◆ **DATA EXCERPT**
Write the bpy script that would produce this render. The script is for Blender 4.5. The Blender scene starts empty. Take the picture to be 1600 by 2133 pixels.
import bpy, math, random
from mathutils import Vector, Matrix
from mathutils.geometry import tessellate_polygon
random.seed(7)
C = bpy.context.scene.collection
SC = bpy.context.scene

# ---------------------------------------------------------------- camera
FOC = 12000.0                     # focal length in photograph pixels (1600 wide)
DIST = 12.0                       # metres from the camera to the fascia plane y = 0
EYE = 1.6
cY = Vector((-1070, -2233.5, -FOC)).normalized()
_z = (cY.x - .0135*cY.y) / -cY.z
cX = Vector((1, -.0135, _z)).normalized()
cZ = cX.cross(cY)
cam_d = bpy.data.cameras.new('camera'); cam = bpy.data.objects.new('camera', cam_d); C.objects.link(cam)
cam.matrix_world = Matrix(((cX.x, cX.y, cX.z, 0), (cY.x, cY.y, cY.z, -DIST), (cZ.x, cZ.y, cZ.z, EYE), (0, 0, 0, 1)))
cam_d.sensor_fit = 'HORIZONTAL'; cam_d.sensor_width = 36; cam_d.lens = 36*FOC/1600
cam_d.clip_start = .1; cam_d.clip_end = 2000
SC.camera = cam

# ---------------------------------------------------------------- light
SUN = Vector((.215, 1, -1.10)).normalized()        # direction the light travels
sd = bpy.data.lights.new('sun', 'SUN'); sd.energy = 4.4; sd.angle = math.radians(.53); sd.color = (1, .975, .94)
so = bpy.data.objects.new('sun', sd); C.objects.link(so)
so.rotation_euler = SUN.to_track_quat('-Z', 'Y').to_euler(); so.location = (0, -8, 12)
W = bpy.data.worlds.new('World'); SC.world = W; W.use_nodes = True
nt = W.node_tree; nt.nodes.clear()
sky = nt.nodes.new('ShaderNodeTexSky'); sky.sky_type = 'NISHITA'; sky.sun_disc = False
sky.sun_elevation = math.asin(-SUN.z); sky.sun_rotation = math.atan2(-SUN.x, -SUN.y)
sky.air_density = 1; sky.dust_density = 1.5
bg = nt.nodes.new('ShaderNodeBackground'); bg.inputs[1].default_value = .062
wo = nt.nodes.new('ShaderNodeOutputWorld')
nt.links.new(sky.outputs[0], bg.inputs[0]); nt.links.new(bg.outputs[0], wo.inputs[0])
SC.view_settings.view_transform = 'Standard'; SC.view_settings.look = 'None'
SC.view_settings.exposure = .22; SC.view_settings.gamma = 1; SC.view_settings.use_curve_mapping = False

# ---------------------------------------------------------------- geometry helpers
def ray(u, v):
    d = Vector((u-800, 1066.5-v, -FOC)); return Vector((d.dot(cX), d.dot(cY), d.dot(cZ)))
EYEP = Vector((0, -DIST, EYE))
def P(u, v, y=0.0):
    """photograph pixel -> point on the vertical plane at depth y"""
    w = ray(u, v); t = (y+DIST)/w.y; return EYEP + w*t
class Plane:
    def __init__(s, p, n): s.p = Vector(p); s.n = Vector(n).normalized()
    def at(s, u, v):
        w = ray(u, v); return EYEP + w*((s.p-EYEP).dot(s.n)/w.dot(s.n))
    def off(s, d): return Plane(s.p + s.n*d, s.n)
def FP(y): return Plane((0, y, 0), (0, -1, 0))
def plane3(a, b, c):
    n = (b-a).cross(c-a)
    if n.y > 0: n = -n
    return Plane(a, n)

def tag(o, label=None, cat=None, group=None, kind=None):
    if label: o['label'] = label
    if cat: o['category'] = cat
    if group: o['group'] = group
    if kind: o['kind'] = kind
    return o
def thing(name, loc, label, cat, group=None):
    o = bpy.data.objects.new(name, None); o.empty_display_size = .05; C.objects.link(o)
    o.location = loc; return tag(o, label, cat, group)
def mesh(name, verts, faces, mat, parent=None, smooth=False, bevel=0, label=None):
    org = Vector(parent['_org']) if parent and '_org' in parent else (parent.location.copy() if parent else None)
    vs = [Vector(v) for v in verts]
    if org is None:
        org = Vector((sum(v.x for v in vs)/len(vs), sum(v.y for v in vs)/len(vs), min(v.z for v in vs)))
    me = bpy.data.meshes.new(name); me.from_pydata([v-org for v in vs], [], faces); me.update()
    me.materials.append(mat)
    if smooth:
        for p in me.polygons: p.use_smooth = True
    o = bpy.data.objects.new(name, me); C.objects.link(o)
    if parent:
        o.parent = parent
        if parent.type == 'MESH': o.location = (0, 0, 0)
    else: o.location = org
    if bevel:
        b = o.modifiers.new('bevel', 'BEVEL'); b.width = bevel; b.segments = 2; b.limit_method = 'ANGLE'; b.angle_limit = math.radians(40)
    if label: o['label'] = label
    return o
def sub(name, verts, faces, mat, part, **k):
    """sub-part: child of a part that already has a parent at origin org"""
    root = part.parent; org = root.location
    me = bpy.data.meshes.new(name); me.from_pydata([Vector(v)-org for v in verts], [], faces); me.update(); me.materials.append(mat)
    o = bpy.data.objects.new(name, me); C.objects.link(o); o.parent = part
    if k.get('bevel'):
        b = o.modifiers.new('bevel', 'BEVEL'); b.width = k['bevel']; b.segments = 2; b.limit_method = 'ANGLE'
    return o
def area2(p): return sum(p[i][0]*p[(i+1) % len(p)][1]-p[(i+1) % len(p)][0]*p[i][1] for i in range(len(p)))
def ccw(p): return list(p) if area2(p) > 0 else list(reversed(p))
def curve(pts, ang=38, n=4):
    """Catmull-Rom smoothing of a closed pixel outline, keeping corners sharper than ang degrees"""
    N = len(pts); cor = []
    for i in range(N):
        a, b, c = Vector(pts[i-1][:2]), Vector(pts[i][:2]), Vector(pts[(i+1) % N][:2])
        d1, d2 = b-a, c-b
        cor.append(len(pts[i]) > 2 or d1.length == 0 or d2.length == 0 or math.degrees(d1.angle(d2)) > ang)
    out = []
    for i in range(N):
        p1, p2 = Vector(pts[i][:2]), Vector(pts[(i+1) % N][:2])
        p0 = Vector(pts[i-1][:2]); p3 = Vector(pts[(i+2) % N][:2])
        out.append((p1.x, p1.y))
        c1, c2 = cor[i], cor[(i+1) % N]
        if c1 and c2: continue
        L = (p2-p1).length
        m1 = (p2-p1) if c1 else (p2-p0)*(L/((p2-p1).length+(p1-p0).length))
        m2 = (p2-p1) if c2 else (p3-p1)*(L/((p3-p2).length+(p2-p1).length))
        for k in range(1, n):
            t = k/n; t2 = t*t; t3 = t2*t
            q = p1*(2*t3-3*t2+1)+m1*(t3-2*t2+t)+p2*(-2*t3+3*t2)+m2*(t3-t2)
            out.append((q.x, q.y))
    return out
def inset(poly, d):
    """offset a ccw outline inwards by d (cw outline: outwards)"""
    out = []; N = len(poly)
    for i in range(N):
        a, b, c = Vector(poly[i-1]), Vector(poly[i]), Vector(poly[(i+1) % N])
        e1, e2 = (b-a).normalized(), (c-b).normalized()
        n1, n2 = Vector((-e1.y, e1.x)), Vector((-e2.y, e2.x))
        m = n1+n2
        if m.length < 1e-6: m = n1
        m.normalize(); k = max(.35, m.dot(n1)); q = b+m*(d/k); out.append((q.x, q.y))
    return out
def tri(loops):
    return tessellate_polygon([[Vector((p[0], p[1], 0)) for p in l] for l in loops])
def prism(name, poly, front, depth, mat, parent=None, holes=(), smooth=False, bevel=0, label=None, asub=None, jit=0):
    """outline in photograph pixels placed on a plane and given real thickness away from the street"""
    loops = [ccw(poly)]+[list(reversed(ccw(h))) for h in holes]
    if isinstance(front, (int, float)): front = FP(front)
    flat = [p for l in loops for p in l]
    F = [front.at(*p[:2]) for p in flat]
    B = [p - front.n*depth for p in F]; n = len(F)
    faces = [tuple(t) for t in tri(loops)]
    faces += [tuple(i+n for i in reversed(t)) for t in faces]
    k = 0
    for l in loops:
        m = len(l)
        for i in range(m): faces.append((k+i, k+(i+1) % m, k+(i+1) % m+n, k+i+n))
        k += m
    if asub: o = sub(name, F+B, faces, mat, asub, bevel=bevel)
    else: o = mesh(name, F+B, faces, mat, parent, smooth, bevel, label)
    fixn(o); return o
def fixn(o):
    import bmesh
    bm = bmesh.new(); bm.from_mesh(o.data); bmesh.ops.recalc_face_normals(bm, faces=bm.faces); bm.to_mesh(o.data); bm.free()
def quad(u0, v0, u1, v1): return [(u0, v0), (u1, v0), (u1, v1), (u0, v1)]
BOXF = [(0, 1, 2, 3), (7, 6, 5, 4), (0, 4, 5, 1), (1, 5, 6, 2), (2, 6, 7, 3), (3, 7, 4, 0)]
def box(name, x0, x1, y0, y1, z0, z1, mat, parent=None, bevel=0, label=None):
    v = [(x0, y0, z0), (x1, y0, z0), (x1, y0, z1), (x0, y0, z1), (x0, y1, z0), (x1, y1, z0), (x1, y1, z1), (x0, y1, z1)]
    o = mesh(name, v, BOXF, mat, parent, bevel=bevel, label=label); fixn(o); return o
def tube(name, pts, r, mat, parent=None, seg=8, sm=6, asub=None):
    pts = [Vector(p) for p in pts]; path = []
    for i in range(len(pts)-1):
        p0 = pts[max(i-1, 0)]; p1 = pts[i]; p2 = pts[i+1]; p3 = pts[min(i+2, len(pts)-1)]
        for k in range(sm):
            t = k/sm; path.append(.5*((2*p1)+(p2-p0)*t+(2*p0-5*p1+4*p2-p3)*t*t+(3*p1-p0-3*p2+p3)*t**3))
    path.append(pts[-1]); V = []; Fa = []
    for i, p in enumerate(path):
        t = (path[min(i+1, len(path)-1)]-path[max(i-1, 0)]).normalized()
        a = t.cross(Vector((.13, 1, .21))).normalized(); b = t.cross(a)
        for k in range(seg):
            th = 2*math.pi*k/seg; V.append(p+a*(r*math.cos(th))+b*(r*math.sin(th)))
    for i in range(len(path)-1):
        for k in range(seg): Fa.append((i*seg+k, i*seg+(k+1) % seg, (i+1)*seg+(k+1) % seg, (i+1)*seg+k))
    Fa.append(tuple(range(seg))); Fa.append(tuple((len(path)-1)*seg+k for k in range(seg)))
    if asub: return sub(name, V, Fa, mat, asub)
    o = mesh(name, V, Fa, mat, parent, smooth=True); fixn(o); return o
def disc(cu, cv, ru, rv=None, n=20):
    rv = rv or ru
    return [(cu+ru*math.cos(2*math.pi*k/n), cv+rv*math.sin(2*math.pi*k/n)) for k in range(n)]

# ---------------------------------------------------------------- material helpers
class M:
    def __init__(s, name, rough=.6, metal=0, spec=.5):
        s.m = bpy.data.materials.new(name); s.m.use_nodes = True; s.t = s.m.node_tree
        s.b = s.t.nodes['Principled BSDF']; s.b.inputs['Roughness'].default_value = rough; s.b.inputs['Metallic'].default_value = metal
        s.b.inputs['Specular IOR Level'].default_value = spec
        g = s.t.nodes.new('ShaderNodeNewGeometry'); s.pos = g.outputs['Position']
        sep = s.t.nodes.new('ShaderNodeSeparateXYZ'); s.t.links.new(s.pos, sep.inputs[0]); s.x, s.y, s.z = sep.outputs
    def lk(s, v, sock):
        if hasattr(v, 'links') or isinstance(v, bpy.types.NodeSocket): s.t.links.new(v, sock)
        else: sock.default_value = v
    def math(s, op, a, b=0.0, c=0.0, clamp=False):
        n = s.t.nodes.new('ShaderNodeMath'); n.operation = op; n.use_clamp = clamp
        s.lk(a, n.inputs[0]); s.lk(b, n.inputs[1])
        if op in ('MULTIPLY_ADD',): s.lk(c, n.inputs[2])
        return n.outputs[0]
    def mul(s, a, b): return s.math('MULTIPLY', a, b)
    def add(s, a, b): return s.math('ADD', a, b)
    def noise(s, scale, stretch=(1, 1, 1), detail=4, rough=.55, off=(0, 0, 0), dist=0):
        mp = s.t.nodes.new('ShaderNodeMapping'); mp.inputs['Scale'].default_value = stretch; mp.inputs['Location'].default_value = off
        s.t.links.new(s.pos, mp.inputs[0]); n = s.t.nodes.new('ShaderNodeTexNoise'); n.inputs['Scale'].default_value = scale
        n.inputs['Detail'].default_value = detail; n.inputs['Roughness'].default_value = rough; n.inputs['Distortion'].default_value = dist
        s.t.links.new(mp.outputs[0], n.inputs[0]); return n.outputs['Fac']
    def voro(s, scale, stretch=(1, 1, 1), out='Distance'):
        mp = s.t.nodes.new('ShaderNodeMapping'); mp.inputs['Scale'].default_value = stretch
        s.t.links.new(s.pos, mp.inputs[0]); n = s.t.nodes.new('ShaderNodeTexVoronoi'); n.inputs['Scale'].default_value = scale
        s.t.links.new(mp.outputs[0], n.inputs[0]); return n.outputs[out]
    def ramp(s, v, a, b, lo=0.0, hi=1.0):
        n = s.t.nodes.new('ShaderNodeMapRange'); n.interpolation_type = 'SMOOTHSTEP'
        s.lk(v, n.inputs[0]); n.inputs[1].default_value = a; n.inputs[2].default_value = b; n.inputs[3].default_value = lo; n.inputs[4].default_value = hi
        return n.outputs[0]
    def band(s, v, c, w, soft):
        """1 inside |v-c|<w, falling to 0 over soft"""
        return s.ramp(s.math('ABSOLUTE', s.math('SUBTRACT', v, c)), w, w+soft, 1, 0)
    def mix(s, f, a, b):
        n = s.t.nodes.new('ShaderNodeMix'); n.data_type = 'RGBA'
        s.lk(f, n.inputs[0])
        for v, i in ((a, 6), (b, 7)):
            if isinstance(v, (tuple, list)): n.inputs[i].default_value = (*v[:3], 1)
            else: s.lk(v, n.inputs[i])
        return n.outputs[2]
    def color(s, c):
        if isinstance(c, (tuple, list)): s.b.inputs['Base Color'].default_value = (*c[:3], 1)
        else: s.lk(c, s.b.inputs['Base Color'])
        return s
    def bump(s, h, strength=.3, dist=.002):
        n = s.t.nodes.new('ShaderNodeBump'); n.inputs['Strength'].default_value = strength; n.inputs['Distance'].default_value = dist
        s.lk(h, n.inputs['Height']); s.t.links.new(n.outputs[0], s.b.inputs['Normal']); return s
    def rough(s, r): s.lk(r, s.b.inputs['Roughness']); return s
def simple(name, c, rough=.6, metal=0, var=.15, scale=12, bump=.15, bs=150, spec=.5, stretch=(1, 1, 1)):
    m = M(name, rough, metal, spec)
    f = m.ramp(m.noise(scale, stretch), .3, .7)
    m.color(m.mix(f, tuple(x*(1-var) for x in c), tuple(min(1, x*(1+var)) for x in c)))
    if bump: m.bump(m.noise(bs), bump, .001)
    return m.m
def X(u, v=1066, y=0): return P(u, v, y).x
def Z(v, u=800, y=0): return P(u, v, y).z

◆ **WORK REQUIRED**
Pull every line containing the word "that" out of the material.

◆ **PROBLEM SOLUTION**
Write the bpy script that would produce this render. The script is for Blender 4.5. The Blender scene starts empty. Take the picture to be 1600 by 2133 pixels.
    """sub-part: child of a part that already has a parent at origin org"""